It's become standard practice for music publications and websites to mark any kind of significant anniversary with an article or two. Some are tedious eulogies; others are savage benefit-of-hindsight reassessments. Stevie Chick's recent piece for the Quietus on Sonic Youth's A Thousand Leaves, which turned 20 last week, is neither; instead, it offers a far more nuanced perspective - teasing out the album's particular strengths while acknowledging its flaws and placing it within the context of their other work.
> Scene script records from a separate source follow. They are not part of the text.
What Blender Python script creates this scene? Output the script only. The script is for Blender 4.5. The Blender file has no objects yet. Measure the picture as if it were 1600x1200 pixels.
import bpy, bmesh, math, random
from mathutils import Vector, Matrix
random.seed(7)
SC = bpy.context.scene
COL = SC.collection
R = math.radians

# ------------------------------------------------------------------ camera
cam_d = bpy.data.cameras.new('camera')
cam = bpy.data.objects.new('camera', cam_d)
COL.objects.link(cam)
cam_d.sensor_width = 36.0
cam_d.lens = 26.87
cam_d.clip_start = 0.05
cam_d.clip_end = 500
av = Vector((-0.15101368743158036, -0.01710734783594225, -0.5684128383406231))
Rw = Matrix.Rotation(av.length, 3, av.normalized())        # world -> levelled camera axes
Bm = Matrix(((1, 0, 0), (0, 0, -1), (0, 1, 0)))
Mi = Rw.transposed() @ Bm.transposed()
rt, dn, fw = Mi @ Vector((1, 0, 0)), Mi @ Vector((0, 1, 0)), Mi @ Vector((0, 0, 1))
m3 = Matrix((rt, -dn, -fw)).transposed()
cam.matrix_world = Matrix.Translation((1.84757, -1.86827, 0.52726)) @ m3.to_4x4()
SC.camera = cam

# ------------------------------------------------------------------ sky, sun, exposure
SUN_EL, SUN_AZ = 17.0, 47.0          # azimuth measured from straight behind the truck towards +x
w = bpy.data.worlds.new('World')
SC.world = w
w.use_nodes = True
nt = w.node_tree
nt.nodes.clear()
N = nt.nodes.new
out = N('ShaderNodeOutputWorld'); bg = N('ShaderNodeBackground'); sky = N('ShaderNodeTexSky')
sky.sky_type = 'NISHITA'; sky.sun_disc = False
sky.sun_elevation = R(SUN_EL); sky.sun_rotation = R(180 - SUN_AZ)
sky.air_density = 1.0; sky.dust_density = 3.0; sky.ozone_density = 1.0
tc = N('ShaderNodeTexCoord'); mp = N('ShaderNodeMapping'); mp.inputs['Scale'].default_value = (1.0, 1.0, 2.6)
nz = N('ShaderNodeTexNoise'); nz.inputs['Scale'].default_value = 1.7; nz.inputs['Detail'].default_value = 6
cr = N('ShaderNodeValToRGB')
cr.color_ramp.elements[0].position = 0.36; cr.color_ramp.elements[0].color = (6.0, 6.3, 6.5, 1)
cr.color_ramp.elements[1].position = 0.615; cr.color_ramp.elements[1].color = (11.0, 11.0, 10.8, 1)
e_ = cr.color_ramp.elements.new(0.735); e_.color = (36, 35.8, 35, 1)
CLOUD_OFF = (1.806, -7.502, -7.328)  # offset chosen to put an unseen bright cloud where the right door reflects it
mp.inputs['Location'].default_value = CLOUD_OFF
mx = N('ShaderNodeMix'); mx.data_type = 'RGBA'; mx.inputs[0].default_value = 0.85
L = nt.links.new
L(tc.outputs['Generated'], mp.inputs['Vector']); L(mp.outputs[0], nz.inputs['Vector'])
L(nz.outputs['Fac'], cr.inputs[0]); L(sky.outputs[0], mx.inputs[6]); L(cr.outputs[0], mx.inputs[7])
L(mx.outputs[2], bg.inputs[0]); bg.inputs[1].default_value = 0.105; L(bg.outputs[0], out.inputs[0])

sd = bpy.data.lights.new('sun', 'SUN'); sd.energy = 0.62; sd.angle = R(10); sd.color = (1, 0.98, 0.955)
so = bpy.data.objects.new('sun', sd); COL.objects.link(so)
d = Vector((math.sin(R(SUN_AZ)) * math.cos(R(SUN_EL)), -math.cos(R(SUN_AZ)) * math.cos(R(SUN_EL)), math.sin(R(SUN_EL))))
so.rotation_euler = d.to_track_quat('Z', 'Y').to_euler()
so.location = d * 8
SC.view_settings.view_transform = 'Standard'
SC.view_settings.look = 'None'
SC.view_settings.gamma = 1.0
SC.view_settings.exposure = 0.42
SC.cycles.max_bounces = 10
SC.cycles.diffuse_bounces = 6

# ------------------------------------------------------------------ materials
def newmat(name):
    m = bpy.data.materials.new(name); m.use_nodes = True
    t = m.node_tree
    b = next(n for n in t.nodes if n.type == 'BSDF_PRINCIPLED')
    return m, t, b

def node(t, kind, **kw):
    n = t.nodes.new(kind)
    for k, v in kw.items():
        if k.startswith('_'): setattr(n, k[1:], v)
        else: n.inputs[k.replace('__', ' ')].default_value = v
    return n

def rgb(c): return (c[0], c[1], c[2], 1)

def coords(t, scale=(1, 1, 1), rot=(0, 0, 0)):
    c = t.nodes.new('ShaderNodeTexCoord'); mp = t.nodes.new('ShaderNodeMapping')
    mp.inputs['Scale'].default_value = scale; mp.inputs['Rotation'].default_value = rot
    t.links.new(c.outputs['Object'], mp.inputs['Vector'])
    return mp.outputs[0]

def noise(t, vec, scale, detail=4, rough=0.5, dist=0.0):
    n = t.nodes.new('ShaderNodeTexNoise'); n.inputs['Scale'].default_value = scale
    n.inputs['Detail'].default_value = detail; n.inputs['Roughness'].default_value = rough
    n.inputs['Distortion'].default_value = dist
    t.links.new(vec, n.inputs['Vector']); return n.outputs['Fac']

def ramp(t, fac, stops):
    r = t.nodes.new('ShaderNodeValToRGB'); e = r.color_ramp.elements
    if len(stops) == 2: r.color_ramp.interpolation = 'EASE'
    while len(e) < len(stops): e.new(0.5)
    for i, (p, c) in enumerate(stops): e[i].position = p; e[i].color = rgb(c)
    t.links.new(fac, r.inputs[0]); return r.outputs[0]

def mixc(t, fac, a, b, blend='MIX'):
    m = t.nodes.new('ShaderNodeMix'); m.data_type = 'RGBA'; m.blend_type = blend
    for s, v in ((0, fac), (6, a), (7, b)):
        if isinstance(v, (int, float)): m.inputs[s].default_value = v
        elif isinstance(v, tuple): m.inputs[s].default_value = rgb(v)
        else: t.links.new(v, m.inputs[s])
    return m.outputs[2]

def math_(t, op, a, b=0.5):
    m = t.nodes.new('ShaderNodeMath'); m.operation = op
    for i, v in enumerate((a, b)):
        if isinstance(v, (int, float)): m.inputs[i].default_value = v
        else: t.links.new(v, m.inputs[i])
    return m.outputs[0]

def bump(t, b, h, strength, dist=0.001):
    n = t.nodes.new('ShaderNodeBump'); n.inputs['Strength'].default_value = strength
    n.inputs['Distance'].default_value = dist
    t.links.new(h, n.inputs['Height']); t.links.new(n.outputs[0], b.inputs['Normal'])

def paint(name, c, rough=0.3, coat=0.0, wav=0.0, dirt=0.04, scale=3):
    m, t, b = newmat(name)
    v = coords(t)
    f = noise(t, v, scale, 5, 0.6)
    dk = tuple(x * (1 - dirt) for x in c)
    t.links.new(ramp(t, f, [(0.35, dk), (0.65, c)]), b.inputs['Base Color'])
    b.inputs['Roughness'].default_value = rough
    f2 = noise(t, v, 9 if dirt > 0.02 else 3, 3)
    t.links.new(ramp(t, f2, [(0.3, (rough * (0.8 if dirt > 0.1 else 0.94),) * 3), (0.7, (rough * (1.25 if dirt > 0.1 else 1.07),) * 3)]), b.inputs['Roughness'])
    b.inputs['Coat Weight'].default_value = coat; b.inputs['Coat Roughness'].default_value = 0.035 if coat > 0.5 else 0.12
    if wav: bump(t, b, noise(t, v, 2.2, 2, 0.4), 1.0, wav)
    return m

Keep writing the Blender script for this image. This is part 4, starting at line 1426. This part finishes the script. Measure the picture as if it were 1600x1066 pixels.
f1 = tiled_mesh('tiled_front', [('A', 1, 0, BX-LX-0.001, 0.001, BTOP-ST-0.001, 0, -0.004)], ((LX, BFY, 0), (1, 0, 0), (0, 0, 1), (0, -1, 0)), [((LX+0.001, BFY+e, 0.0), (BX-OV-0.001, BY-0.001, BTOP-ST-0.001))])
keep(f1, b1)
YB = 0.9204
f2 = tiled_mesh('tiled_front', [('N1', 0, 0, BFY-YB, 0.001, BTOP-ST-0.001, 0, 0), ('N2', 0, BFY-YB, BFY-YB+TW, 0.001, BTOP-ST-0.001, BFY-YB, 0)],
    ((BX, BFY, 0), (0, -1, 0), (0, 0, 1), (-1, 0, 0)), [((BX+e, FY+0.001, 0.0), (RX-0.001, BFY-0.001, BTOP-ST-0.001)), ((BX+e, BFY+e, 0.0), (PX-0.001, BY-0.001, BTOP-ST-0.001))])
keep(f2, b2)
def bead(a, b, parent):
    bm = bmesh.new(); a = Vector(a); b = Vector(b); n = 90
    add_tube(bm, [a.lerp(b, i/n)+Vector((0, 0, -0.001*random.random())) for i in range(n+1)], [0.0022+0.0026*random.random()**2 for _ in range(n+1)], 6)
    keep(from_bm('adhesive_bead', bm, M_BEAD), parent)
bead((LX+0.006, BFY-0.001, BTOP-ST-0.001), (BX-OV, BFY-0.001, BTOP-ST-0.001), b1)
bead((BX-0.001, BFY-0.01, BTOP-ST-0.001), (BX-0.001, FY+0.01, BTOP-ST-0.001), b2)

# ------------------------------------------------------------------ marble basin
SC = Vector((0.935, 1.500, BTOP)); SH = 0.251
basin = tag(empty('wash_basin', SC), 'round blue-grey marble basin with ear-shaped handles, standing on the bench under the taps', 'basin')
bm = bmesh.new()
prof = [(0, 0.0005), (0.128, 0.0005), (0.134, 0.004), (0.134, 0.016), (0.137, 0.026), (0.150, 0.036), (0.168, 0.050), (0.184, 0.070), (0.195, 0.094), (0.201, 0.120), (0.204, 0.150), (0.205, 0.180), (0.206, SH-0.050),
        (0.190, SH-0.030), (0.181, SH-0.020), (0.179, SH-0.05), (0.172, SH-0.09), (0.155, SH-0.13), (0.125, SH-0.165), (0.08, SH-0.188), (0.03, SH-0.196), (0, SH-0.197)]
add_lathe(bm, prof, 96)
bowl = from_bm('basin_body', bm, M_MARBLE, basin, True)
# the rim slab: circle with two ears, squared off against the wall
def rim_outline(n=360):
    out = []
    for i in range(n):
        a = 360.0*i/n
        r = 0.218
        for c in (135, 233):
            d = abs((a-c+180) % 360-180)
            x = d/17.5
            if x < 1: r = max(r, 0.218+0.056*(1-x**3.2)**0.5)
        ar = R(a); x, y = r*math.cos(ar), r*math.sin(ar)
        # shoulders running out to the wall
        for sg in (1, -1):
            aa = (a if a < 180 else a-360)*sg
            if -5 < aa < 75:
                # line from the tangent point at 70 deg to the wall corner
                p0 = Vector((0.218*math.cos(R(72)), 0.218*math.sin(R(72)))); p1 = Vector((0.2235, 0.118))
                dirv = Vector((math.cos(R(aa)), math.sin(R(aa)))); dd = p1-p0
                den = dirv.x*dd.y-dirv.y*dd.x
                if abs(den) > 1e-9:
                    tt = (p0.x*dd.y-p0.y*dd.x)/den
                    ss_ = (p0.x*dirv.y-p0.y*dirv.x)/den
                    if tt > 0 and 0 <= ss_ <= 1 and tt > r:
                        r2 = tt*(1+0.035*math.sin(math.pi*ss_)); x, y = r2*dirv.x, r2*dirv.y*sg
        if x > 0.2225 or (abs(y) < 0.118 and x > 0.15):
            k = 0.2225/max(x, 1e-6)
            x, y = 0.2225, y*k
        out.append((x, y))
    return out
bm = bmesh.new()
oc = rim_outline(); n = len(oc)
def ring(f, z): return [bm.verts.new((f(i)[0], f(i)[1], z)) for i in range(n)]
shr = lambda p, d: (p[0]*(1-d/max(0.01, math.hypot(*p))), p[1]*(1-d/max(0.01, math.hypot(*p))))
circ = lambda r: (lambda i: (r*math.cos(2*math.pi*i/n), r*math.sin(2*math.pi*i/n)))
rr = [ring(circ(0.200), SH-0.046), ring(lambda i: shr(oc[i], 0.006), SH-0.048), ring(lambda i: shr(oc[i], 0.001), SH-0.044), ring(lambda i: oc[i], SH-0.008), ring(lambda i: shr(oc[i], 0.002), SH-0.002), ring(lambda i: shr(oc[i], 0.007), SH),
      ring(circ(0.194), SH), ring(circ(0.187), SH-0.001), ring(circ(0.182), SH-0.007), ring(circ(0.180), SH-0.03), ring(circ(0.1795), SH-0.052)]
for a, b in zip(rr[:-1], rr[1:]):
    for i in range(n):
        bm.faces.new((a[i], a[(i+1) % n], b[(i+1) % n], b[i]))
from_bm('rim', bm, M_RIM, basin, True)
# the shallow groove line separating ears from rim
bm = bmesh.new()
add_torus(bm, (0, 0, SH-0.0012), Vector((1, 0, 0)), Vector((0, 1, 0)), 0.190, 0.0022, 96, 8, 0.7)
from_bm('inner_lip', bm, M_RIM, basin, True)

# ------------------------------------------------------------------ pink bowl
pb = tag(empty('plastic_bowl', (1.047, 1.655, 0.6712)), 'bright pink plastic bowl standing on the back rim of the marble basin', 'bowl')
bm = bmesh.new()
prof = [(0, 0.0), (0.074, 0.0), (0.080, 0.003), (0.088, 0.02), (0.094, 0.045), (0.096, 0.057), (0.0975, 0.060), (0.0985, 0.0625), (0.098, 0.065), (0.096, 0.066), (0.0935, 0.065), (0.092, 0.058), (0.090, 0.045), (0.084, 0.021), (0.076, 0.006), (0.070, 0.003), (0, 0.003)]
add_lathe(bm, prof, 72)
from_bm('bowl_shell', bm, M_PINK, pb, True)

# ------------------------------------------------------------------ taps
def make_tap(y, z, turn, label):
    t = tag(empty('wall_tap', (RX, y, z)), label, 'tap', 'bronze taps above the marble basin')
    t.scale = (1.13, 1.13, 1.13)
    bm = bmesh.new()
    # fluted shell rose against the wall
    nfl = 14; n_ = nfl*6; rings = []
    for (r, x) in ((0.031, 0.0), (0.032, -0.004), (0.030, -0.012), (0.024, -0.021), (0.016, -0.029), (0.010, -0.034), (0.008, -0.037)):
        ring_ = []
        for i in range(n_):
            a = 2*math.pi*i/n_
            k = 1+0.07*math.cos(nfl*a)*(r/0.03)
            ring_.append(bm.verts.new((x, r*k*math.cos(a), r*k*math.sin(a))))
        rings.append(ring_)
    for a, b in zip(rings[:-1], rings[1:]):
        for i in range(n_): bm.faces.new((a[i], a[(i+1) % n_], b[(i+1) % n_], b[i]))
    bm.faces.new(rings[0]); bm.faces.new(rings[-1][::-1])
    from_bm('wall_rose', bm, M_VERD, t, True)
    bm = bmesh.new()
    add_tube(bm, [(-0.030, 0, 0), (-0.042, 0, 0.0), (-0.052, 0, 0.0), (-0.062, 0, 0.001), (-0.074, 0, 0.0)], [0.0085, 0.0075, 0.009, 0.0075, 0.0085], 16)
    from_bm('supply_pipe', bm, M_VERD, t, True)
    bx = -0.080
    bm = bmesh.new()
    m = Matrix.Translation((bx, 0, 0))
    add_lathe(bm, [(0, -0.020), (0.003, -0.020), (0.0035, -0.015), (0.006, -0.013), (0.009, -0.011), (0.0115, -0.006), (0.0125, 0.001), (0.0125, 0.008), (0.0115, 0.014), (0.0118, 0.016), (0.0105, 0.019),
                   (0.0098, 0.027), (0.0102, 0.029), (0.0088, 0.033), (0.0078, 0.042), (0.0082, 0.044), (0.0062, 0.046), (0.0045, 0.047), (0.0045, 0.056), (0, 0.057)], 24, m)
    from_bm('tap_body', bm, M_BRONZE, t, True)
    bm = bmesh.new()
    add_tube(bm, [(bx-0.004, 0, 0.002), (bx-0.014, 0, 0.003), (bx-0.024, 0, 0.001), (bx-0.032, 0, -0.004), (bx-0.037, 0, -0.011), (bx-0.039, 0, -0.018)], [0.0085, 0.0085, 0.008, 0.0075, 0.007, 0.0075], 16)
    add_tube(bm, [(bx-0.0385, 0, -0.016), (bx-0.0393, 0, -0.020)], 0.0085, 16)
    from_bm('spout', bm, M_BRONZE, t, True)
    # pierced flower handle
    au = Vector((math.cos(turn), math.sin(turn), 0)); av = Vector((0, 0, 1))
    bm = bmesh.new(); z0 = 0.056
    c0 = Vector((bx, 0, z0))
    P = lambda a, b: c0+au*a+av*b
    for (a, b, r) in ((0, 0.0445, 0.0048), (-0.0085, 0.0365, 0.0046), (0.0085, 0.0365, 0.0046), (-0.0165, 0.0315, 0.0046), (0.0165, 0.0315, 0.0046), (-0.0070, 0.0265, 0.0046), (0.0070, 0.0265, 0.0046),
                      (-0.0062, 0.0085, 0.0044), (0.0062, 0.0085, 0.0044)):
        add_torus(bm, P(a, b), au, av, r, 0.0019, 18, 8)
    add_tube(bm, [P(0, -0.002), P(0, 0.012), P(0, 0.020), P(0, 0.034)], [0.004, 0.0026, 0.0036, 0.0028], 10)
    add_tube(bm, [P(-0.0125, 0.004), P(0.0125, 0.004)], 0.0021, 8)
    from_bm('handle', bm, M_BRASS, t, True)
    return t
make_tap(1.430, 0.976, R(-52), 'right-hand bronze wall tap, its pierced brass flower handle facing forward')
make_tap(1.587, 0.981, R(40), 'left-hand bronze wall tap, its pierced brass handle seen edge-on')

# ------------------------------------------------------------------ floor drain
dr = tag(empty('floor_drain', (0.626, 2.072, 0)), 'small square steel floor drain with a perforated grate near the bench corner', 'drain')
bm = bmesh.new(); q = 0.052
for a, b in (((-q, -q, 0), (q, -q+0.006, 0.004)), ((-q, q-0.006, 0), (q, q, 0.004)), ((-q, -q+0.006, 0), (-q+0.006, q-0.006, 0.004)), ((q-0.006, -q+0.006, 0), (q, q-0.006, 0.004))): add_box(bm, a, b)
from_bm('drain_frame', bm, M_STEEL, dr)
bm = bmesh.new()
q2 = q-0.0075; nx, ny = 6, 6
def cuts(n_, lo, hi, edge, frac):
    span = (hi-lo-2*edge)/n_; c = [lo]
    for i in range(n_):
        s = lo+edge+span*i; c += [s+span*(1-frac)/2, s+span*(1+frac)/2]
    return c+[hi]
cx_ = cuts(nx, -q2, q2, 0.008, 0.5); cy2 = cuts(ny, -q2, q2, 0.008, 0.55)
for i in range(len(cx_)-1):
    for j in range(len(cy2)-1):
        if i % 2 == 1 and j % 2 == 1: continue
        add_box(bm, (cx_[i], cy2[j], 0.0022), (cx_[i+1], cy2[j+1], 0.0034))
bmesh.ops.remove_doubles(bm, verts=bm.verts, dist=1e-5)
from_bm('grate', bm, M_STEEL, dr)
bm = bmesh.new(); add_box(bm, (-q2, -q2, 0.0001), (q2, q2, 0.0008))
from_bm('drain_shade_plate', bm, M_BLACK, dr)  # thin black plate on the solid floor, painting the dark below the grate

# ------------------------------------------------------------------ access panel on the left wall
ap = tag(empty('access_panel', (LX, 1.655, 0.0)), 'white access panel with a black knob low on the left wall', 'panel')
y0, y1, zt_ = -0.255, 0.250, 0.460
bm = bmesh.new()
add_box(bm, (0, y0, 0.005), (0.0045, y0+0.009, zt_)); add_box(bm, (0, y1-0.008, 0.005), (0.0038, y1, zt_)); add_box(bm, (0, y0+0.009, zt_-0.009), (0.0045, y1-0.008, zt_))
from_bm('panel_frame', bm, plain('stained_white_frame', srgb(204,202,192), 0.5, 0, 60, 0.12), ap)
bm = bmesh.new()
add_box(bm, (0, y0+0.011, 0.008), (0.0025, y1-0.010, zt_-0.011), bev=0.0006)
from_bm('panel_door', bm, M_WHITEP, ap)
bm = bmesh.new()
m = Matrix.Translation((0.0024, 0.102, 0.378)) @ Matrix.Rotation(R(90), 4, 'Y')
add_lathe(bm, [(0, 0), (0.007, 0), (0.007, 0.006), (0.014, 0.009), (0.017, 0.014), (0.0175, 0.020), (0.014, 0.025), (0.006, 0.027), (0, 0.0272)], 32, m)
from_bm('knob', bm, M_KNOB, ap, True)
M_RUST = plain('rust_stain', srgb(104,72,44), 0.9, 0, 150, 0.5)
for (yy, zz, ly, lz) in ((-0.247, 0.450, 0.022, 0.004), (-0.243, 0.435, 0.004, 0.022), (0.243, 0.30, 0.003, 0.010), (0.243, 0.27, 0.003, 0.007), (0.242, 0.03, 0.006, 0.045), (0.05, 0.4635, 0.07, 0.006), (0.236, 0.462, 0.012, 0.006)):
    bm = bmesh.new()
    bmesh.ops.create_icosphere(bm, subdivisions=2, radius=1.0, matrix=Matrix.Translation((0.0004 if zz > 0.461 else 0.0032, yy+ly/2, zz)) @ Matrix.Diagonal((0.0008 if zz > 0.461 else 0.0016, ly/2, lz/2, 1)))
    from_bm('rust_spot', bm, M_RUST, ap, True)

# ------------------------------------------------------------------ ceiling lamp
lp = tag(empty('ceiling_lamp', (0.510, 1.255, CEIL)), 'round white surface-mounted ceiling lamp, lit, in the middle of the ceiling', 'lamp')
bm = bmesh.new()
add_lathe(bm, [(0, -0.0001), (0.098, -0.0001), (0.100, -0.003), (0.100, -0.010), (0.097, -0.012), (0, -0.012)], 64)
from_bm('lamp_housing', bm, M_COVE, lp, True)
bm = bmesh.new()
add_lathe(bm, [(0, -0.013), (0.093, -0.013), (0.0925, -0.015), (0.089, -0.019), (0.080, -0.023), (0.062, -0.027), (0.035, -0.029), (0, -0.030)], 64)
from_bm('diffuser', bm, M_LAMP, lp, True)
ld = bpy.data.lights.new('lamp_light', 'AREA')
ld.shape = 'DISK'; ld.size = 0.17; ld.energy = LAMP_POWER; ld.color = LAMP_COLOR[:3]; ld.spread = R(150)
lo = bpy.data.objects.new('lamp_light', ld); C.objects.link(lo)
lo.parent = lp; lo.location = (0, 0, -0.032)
Ultimately, Chick sees A Thousand Leaves as a "transitionary set without which Sonic Youth couldn't have escaped the Lollapalooza era for the creative freedoms that followed". As he concedes, though, that transition had already begun with 1995's Washing Machine, and indeed arguably with 1994's Experimental Jet Set, Trash And No Star, and culminated in 2000's way-out-there NYC Ghosts & Flowers. My own view is that their output was cyclical: they started out in the leftfield, gradually edged closer to the mainstream until the release of Dirty, then drifted back out again, before finally moving in once more.
Perhaps most tellingly, Chick's article soon had me listening to A Thousand Leaves again. It'll never be my favourite record of theirs, but it's been a rewarding experience to look at it through fresh eyes.